Leaving out the pictures, retype all the material exactly.

———

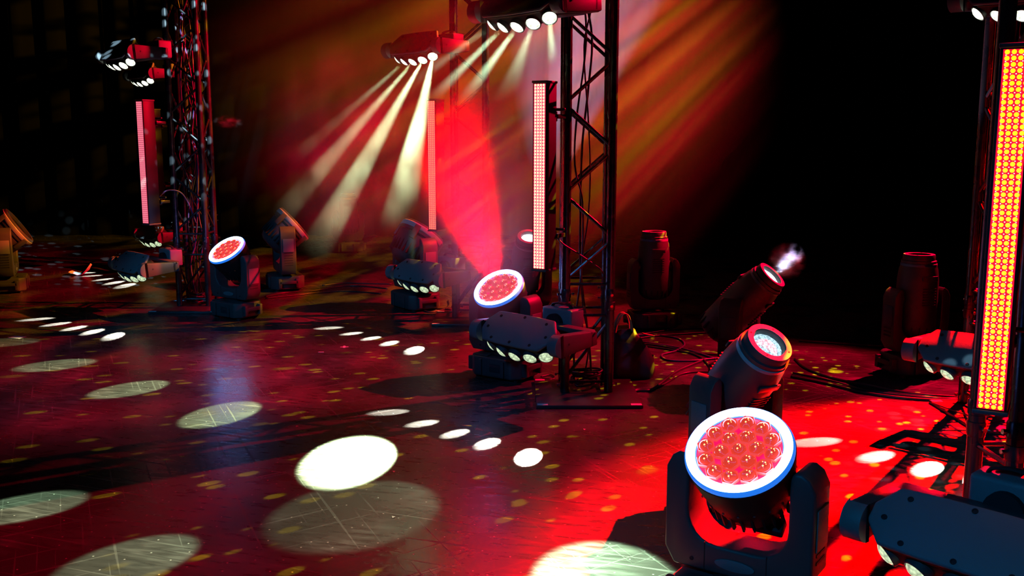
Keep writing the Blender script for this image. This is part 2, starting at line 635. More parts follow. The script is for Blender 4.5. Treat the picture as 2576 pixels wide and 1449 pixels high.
def place_bar(src, first, tower, z, tilt, label, targets=None, energy=0, deg=9, color=(1.0, 0.97, 0.80), blend=0.12, off=(0, 0, 0)):
    """targets: floor points (x, y) per lens, None where that lens' beam leaves the picture"""
    t = src if first else copy_tree(src)
    x, y = TOWERS[tower][0]
    t.location = (x + BAR_OFF[0] + off[0], y + BAR_OFF[1] + off[1], z + off[2])
    t.rotation_euler = (0, 0, BAR_YAW)
    h = child(t, 'head')[0]
    h.rotation_euler = (R(tilt), 0, 0)
    tag(t, label, 'stage light', 'five-lens beam bars on the towers')
    M = Matrix.Translation(t.location) @ Euler(t.rotation_euler).to_matrix().to_4x4() @ Matrix.Translation(h.location) @ Euler(h.rotation_euler).to_matrix().to_4x4()
    for i, g in enumerate(targets or []):
        if g is None:
            continue
        p, d = bar_lens_local(i)
        src_p = M @ (p + d * 0.018)
        tgt = Vector((g[0], g[1], g[2] if len(g) > 2 else 0))
        e = energy[i] if isinstance(energy, (list, tuple)) else energy
        dg = deg[i] if isinstance(deg, (list, tuple)) else deg
        if e > 0:
            spot('beam', src_p, tgt, e, color, dg, blend, 0.012)
    return t


ZL, ZT = 0.405, 2.04
place_bar(bar_low, True, 'B', ZL, 45, 'low five-lens bar light on the centre tower, panel facing up',
          [(-0.624, 4.855), (-0.437, 4.658), (-0.266, 4.494), (-0.11, 4.342), (0.074, 4.16)], [500, 600, 700, 800, 1000], 9.5)
place_bar(bar_low, False, 'A', ZL, 45, 'low five-lens bar light on the left tower with dark blue panel',
          [(-3.68, 7.444), (-3.439, 7.248), (-3.234, 7.093), (-3.045, 6.959), (-2.833, 6.801)], 700, 9.5)
place_bar(bar_low, False, 'C', ZL, 45, 'low five-lens bar light in front of the tilted wash at centre back',
          [(-1.345, 7.093), (-1.149, 6.886), (-0.985, 6.718), (-0.836, 6.557), (-0.648, 6.342)], 700, 9.5)
place_bar(bar_low, False, 'F', ZL, 45, 'small far bar light with four lit lenses above the left bar light',
          [(-4.45, 10.05), (-4.273, 9.833), (-4.055, 9.581), (-3.858, 9.367), (-3.679, 9.187)], 700, 9.5)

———

Solution to the problem:
Keep writing the Blender script for this image. This is part 2, starting at line 635. More parts follow. The script is for Blender 4.5. Treat the picture as 2576 pixels wide and 1449 pixels high.
def place_bar(src, first, tower, z, tilt, label, targets=None, energy=0, deg=9, color=(1.0, 0.97, 0.80), blend=0.12, off=(0, 0, 0)):
    """targets: floor points (x, y) per lens, None where that lens' beam leaves the picture"""
    t = src if first else copy_tree(src)
    x, y = TOWERS[tower][0]
    t.location = (x + BAR_OFF[0] + off[0], y + BAR_OFF[1] + off[1], z + off[2])
    t.rotation_euler = (0, 0, BAR_YAW)
    h = child(t, 'head')[0]
    h.rotation_euler = (R(tilt), 0, 0)
    tag(t, label, 'stage light', 'five-lens beam bars on the towers')
    M = Matrix.Translation(t.location) @ Euler(t.rotation_euler).to_matrix().to_4x4() @ Matrix.Translation(h.location) @ Euler(h.rotation_euler).to_matrix().to_4x4()
    for i, g in enumerate(targets or []):
        if g is None:
            continue
        p, d = bar_lens_local(i)
        src_p = M @ (p + d * 0.018)
        tgt = Vector((g[0], g[1], g[2] if len(g) > 2 else 0))
        e = energy[i] if isinstance(energy, (list, tuple)) else energy
        dg = deg[i] if isinstance(deg, (list, tuple)) else deg
        if e > 0:
            spot('beam', src_p, tgt, e, color, dg, blend, 0.012)
    return t


ZL, ZT = 0.405, 2.04
place_bar(bar_low, True, 'B', ZL, 45, 'low five-lens bar light on the centre tower, panel facing up',
          [(-0.624, 4.855), (-0.437, 4.658), (-0.266, 4.494), (-0.11, 4.342), (0.074, 4.16)], [500, 600, 700, 800, 1000], 9.5)
place_bar(bar_low, False, 'A', ZL, 45, 'low five-lens bar light on the left tower with dark blue panel',
          [(-3.68, 7.444), (-3.439, 7.248), (-3.234, 7.093), (-3.045, 6.959), (-2.833, 6.801)], 700, 9.5)
place_bar(bar_low, False, 'C', ZL, 45, 'low five-lens bar light in front of the tilted wash at centre back',
          [(-1.345, 7.093), (-1.149, 6.886), (-0.985, 6.718), (-0.836, 6.557), (-0.648, 6.342)], 700, 9.5)
place_bar(bar_low, False, 'F', ZL, 45, 'small far bar light with four lit lenses above the left bar light',
          [(-4.45, 10.05), (-4.273, 9.833), (-4.055, 9.581), (-3.858, 9.367), (-3.679, 9.187)], 700, 9.5)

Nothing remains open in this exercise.